Task statement: Strip the pictures and reproduce the rest of the listing exactly.
------ Recorded information ------
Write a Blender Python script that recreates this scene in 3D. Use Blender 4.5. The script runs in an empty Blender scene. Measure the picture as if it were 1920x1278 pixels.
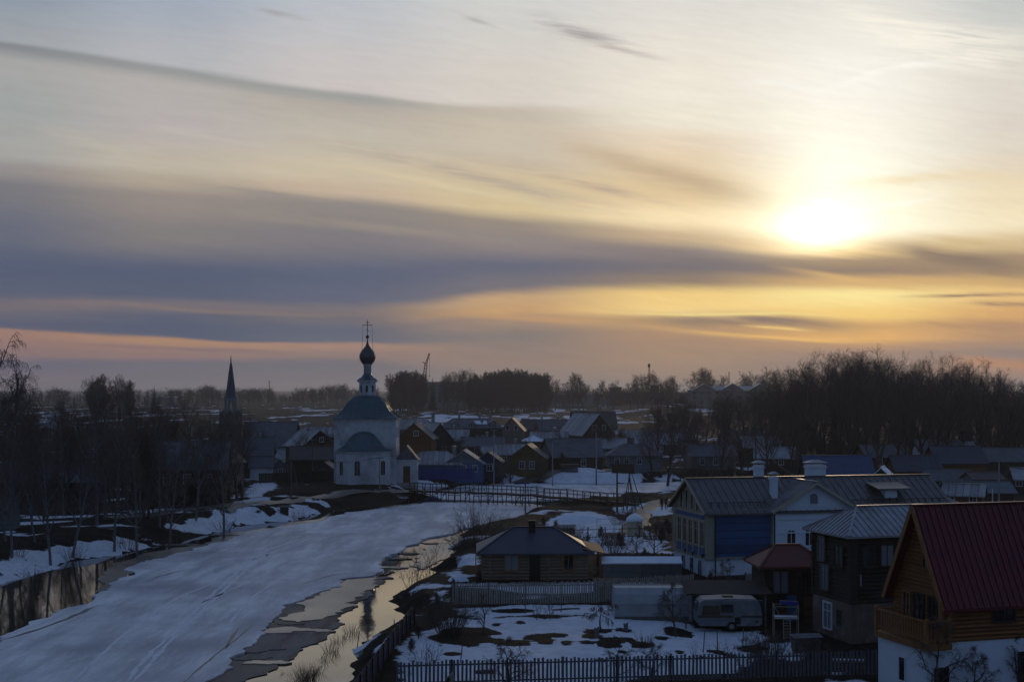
import bpy, math, random
import numpy as np
from mathutils import Vector, Matrix
R = math.radians
F = 2637.0      # focal length in photograph pixels (1920 wide)
HC = 15.0       # camera height above the village ground
VH = 728.0      # photograph row of the horizon
def wx(u, Y): return (u-960.0)/F*Y
def wz(v, Y): return HC-(v-VH)/F*Y
def gy(v, z=0.0): return (HC-z)*F/(v-VH)
def G(u, v, z=0.0):
    Y = gy(v, z); return (wx(u, Y), Y, z)
def lin(c):
    return tuple(((x/255.0)/12.92 if x/255.0 <= 0.04045 else ((x/255.0+0.055)/1.055)**2.4) for x in c)
scene = bpy.context.scene
COL = scene.collection
# ---------------------------------------------------------------- camera
cd = bpy.data.cameras.new('camera'); cam = bpy.data.objects.new('camera', cd); COL.objects.link(cam)
cam.location = (0, 0, HC); cam.rotation_euler = (R(90), 0, 0)
cd.sensor_width = 36.0; cd.lens = 36.0*F/1920.0; cd.shift_y = 89.0/1920.0
cd.clip_start = 0.5; cd.clip_end = 30000
scene.camera = cam
scene.view_settings.view_transform = 'Standard'; scene.view_settings.look = 'None'
scene.view_settings.exposure = 0.0; scene.view_settings.gamma = 1.0
scene.cycles.max_bounces = 5; scene.cycles.diffuse_bounces = 2; scene.cycles.glossy_bounces = 3
scene.cycles.transparent_max_bounces = 6; scene.cycles.volume_bounces = 0
# ---------------------------------------------------------------- world: dusk sky with cloud bands
SUN_AZ = math.atan((1535-960)/F); SUN_EL = math.atan((VH-425)/F*math.cos(SUN_AZ))
w = bpy.data.worlds.new('World'); scene.world = w; w.use_nodes = True
w.cycles.sampling_method = 'NONE'
nt = w.node_tree; nt.nodes.clear()
class E:
    def __init__(s, k): s.k = k
    @staticmethod
    def m(op, *a, clamp=False):
        n = nt.nodes.new('ShaderNodeMath'); n.operation = op; n.use_clamp = clamp
        for i, x in enumerate(a):
            if isinstance(x, E): nt.links.new(x.k, n.inputs[i])
            else: n.inputs[i].default_value = float(x)
        return E(n.outputs[0])
    def __add__(s, o): return E.m('ADD', s, o)
    __radd__ = __add__
    def __mul__(s, o): return E.m('MULTIPLY', s, o)
    __rmul__ = __mul__
    def __sub__(s, o): return E.m('SUBTRACT', s, o)
    def __rsub__(s, o): return E.m('SUBTRACT', o, s)
    def __truediv__(s, o): return E.m('DIVIDE', s, o)
def clampe(x): return E.m('ADD', x, 0.0, clamp=True)
def sstep(x, a, b):
    n = nt.nodes.new('ShaderNodeMapRange'); n.interpolation_type = 'SMOOTHSTEP'
    nt.links.new(x.k, n.inputs[0]); n.inputs[1].default_value = a; n.inputs[2].default_value = b
    n.inputs[3].default_value = 0.0; n.inputs[4].default_value = 1.0
    return E(n.outputs[0])
def gauss(x, c, wd):
    t = (x-c)*(1.0/wd); return E.m('EXPONENT', (t*t)*-1.0)
def mixc(f, a, b, mode='MIX'):
    n = nt.nodes.new('ShaderNodeMix'); n.data_type = 'RGBA'; n.blend_type = mode
    if isinstance(f, E): nt.links.new(f.k, n.inputs[0])
    else: n.inputs[0].default_value = f
    for i, x in ((6, a), (7, b)):
        if isinstance(x, tuple): n.inputs[i].default_value = (*x[:3], 1)
        else: nt.links.new(x, n.inputs[i])
    return n.outputs[2]
tc = nt.nodes.new('ShaderNodeTexCoord'); sp = nt.nodes.new('ShaderNodeSeparateXYZ')
nt.links.new(tc.outputs['Generated'], sp.inputs[0])
DX, DY, DZ = E(sp.outputs[0]), E(sp.outputs[1]), E(sp.outputs[2])
AZ = E.m('ARCTAN2', DX, DY)
HY = E.m('SQRT', DX*DX+DY*DY)
EL = E.m('ARCTAN2', DZ, HY)
AZC = E.m('MINIMUM', E.m('MAXIMUM', AZ, -0.45), 0.45)
# azimuth and elevation in units of 1/F radian (tangent corrected), so bands read straight off the horizon line
U = E.m('TANGENT', AZC)*F+960.0
V = VH-(E.m('TANGENT', E.m('MINIMUM', EL, 1.2))/E.m('COSINE', AZC))*F
def noise(su, sv, off=0.0, detail=4.0, rough=0.55, tilt=0.12):
    c = nt.nodes.new('ShaderNodeCombineXYZ')
    nt.links.new(((U*(1.0/su))+off).k, c.inputs[0]); nt.links.new(((V-U*tilt)*(1.0/sv)).k, c.inputs[1])
    c.inputs[2].default_value = off
    n = nt.nodes.new('ShaderNodeTexNoise'); n.noise_dimensions = '3D'
    nt.links.new(c.outputs[0], n.inputs['Vector']); n.inputs['Scale'].default_value = 1.0
    n.inputs['Detail'].default_value = detail; n.inputs['Roughness'].default_value = rough
    return E(n.outputs[0])
def curve(x, pts, lo, hi):
    """piecewise smooth map of x (lo..hi) through pts [(x, y)]"""
    ys = [p[1] for p in pts]; y0, y1 = min(ys)-1, max(ys)+1
    n = nt.nodes.new('ShaderNodeFloatCurve'); c = n.mapping.curves[0]
    P = [((a-lo)/(hi-lo), (b-y0)/(y1-y0)) for a, b in pts]
    while len(c.points) < len(P): c.points.new(0.5, 0.5)
    for q, p in zip(c.points, P): q.location = p; q.handle_type = 'AUTO_CLAMPED'
    n.mapping.update()
    nt.links.new(clampe((x-lo)*(1.0/(hi-lo))).k, n.inputs['Value'])
    return E(n.outputs[0])*(y1-y0)+y0
UC = [0, 320, 640, 960, 1280, 1600, 1920]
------
Full solution:
Write a Blender Python script that recreates this scene in 3D. Use Blender 4.5. The script runs in an empty Blender scene. Measure the picture as if it were 1920x1278 pixels.
import bpy, math, random
import numpy as np
from mathutils import Vector, Matrix
R = math.radians
F = 2637.0      # focal length in photograph pixels (1920 wide)
HC = 15.0       # camera height above the village ground
VH = 728.0      # photograph row of the horizon
def wx(u, Y): return (u-960.0)/F*Y
def wz(v, Y): return HC-(v-VH)/F*Y
def gy(v, z=0.0): return (HC-z)*F/(v-VH)
def G(u, v, z=0.0):
    Y = gy(v, z); return (wx(u, Y), Y, z)
def lin(c):
    return tuple(((x/255.0)/12.92 if x/255.0 <= 0.04045 else ((x/255.0+0.055)/1.055)**2.4) for x in c)
scene = bpy.context.scene
COL = scene.collection
# ---------------------------------------------------------------- camera
cd = bpy.data.cameras.new('camera'); cam = bpy.data.objects.new('camera', cd); COL.objects.link(cam)
cam.location = (0, 0, HC); cam.rotation_euler = (R(90), 0, 0)
cd.sensor_width = 36.0; cd.lens = 36.0*F/1920.0; cd.shift_y = 89.0/1920.0
cd.clip_start = 0.5; cd.clip_end = 30000
scene.camera = cam
scene.view_settings.view_transform = 'Standard'; scene.view_settings.look = 'None'
scene.view_settings.exposure = 0.0; scene.view_settings.gamma = 1.0
scene.cycles.max_bounces = 5; scene.cycles.diffuse_bounces = 2; scene.cycles.glossy_bounces = 3
scene.cycles.transparent_max_bounces = 6; scene.cycles.volume_bounces = 0
# ---------------------------------------------------------------- world: dusk sky with cloud bands
SUN_AZ = math.atan((1535-960)/F); SUN_EL = math.atan((VH-425)/F*math.cos(SUN_AZ))
w = bpy.data.worlds.new('World'); scene.world = w; w.use_nodes = True
w.cycles.sampling_method = 'NONE'
nt = w.node_tree; nt.nodes.clear()
class E:
    def __init__(s, k): s.k = k
    @staticmethod
    def m(op, *a, clamp=False):
        n = nt.nodes.new('ShaderNodeMath'); n.operation = op; n.use_clamp = clamp
        for i, x in enumerate(a):
            if isinstance(x, E): nt.links.new(x.k, n.inputs[i])
            else: n.inputs[i].default_value = float(x)
        return E(n.outputs[0])
    def __add__(s, o): return E.m('ADD', s, o)
    __radd__ = __add__
    def __mul__(s, o): return E.m('MULTIPLY', s, o)
    __rmul__ = __mul__
    def __sub__(s, o): return E.m('SUBTRACT', s, o)
    def __rsub__(s, o): return E.m('SUBTRACT', o, s)
    def __truediv__(s, o): return E.m('DIVIDE', s, o)
def clampe(x): return E.m('ADD', x, 0.0, clamp=True)
def sstep(x, a, b):
    n = nt.nodes.new('ShaderNodeMapRange'); n.interpolation_type = 'SMOOTHSTEP'
    nt.links.new(x.k, n.inputs[0]); n.inputs[1].default_value = a; n.inputs[2].default_value = b
    n.inputs[3].default_value = 0.0; n.inputs[4].default_value = 1.0
    return E(n.outputs[0])
def gauss(x, c, wd):
    t = (x-c)*(1.0/wd); return E.m('EXPONENT', (t*t)*-1.0)
def mixc(f, a, b, mode='MIX'):
    n = nt.nodes.new('ShaderNodeMix'); n.data_type = 'RGBA'; n.blend_type = mode
    if isinstance(f, E): nt.links.new(f.k, n.inputs[0])
    else: n.inputs[0].default_value = f
    for i, x in ((6, a), (7, b)):
        if isinstance(x, tuple): n.inputs[i].default_value = (*x[:3], 1)
        else: nt.links.new(x, n.inputs[i])
    return n.outputs[2]
tc = nt.nodes.new('ShaderNodeTexCoord'); sp = nt.nodes.new('ShaderNodeSeparateXYZ')
nt.links.new(tc.outputs['Generated'], sp.inputs[0])
DX, DY, DZ = E(sp.outputs[0]), E(sp.outputs[1]), E(sp.outputs[2])
AZ = E.m('ARCTAN2', DX, DY)
HY = E.m('SQRT', DX*DX+DY*DY)
EL = E.m('ARCTAN2', DZ, HY)
AZC = E.m('MINIMUM', E.m('MAXIMUM', AZ, -0.45), 0.45)
# azimuth and elevation in units of 1/F radian (tangent corrected), so bands read straight off the horizon line
U = E.m('TANGENT', AZC)*F+960.0
V = VH-(E.m('TANGENT', E.m('MINIMUM', EL, 1.2))/E.m('COSINE', AZC))*F
def noise(su, sv, off=0.0, detail=4.0, rough=0.55, tilt=0.12):
    c = nt.nodes.new('ShaderNodeCombineXYZ')
    nt.links.new(((U*(1.0/su))+off).k, c.inputs[0]); nt.links.new(((V-U*tilt)*(1.0/sv)).k, c.inputs[1])
    c.inputs[2].default_value = off
    n = nt.nodes.new('ShaderNodeTexNoise'); n.noise_dimensions = '3D'
    nt.links.new(c.outputs[0], n.inputs['Vector']); n.inputs['Scale'].default_value = 1.0
    n.inputs['Detail'].default_value = detail; n.inputs['Roughness'].default_value = rough
    return E(n.outputs[0])
def curve(x, pts, lo, hi):
    """piecewise smooth map of x (lo..hi) through pts [(x, y)]"""
    ys = [p[1] for p in pts]; y0, y1 = min(ys)-1, max(ys)+1
    n = nt.nodes.new('ShaderNodeFloatCurve'); c = n.mapping.curves[0]
    P = [((a-lo)/(hi-lo), (b-y0)/(y1-y0)) for a, b in pts]
    while len(c.points) < len(P): c.points.new(0.5, 0.5)
    for q, p in zip(c.points, P): q.location = p; q.handle_type = 'AUTO_CLAMPED'
    n.mapping.update()
    nt.links.new(clampe((x-lo)*(1.0/(hi-lo))).k, n.inputs['Value'])
    return E(n.outputs[0])*(y1-y0)+y0
UC = [0, 320, 640, 960, 1280, 1600, 1920]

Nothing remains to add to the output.